GIVEN REQUEST | How many lines in the listing below include the word "picture"? Answer with the number and nothing else.

DATASET SECTION |

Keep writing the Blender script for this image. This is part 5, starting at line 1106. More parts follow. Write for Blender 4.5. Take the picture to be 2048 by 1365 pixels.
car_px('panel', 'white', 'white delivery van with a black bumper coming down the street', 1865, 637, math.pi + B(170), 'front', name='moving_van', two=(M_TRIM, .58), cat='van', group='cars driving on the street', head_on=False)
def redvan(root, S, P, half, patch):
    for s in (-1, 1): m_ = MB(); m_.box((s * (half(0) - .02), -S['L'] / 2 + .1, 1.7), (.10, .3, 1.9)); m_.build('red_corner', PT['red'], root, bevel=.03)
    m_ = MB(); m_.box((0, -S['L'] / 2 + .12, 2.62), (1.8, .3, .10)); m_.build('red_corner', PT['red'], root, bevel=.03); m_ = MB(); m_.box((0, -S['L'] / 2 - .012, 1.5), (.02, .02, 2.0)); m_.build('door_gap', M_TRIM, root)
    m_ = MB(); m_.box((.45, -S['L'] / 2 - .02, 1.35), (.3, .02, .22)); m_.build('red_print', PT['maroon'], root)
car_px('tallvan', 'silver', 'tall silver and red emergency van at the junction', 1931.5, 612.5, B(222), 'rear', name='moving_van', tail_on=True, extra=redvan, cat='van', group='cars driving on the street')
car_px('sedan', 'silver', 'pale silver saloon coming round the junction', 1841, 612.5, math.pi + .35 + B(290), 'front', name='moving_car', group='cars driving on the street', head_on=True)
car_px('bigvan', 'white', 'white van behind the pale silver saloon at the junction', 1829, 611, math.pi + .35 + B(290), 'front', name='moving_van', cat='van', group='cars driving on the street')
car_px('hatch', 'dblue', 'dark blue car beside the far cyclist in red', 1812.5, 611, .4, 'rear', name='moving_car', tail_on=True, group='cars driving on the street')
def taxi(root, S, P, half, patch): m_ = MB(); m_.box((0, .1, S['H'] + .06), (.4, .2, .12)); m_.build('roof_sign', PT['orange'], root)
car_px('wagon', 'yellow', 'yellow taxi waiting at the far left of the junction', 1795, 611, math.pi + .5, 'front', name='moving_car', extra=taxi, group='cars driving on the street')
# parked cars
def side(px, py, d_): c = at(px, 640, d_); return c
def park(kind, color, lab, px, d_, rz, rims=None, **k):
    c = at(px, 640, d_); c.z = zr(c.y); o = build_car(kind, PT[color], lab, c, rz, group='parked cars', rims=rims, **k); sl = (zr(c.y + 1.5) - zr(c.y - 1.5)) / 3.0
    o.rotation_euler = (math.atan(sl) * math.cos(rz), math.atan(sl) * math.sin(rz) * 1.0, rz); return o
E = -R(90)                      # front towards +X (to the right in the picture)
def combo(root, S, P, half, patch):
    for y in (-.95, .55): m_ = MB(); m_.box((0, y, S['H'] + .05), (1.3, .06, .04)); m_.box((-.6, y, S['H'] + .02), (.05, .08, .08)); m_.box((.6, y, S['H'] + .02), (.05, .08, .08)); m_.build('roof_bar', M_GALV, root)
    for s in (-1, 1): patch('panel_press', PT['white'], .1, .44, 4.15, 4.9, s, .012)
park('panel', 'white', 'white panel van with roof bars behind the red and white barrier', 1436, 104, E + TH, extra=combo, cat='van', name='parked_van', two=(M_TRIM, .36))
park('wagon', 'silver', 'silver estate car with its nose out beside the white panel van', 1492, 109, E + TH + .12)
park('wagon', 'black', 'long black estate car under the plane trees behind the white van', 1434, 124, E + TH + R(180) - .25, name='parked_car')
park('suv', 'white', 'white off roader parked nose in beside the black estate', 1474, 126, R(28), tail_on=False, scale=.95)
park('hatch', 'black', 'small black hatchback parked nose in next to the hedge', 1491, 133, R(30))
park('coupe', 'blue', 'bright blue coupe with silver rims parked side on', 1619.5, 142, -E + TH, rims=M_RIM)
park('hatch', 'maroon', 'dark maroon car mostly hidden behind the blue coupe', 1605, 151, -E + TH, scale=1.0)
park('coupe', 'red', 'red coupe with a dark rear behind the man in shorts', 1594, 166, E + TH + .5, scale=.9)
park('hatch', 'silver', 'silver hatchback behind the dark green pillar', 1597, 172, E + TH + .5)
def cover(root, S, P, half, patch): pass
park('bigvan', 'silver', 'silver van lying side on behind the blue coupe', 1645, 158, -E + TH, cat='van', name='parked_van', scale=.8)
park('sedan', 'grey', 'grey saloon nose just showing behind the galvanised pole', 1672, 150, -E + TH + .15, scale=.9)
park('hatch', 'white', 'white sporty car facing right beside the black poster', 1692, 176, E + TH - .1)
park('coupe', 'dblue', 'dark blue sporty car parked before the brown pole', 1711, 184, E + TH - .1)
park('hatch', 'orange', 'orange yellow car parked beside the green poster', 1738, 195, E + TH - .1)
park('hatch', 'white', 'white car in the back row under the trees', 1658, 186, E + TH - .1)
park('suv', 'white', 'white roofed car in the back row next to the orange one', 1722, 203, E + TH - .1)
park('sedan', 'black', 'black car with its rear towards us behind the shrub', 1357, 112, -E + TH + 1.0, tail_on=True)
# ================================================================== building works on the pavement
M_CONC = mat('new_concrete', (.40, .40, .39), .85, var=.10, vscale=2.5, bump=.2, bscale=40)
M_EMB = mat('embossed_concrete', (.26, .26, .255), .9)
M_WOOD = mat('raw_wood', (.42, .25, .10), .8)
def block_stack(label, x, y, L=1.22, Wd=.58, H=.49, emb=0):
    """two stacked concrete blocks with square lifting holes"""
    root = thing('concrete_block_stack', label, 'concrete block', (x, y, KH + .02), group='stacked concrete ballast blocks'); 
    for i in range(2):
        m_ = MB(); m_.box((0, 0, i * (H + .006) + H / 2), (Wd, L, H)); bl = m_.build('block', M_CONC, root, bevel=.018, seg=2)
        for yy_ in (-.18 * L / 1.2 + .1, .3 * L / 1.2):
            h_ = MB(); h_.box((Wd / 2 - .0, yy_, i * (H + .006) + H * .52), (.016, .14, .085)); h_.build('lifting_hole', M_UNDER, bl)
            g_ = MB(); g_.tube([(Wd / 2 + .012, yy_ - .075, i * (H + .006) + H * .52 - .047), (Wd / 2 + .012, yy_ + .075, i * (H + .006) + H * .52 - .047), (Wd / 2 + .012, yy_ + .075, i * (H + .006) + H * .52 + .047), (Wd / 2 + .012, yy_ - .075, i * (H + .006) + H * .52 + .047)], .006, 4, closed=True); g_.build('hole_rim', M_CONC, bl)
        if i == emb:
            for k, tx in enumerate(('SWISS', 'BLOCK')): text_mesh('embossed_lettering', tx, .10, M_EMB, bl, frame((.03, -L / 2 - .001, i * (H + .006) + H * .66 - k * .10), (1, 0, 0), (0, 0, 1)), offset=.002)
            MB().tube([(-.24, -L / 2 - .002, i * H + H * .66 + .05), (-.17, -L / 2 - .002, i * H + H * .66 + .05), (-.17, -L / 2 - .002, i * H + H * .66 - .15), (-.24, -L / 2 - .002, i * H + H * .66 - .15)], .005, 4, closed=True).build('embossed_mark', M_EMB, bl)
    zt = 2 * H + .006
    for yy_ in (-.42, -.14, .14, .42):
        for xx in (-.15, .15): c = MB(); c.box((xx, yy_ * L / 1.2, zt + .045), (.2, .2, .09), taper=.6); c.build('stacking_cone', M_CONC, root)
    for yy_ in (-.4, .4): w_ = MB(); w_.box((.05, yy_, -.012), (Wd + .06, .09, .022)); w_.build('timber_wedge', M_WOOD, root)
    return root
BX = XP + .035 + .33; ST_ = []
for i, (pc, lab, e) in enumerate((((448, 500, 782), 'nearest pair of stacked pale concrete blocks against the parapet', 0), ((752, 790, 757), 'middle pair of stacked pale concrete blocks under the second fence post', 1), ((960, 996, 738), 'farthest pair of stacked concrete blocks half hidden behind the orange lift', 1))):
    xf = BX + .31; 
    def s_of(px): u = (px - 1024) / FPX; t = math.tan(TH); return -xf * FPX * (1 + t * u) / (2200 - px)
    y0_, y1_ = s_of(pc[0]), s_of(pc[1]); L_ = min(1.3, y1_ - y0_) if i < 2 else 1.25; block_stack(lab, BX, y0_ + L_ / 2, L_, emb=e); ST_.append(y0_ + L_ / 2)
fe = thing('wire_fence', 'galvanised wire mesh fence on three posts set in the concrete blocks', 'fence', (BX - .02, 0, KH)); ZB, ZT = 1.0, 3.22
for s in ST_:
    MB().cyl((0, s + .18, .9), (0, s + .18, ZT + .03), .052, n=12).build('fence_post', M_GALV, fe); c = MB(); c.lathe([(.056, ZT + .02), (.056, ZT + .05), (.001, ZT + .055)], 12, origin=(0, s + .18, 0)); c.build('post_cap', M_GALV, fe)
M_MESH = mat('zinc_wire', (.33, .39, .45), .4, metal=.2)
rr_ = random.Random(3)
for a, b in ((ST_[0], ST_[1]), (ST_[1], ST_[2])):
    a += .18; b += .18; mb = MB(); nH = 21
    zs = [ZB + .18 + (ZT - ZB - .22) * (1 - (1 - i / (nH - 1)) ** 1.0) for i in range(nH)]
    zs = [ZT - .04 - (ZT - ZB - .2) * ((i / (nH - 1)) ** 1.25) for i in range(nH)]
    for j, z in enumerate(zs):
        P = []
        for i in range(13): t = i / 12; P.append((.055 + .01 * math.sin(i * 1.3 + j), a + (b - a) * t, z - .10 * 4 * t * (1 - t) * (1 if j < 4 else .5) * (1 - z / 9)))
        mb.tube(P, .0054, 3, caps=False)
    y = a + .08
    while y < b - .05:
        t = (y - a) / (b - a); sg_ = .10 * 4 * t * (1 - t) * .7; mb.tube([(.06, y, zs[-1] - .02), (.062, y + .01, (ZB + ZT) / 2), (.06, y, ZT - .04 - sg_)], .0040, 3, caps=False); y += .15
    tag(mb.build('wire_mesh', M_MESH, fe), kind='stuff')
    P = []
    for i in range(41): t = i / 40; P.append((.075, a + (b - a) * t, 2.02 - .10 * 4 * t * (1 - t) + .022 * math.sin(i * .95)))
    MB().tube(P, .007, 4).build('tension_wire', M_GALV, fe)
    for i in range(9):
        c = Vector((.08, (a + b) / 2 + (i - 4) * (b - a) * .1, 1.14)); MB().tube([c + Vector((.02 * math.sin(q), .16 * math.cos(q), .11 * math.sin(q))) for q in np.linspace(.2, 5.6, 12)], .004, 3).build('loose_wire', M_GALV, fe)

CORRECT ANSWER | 2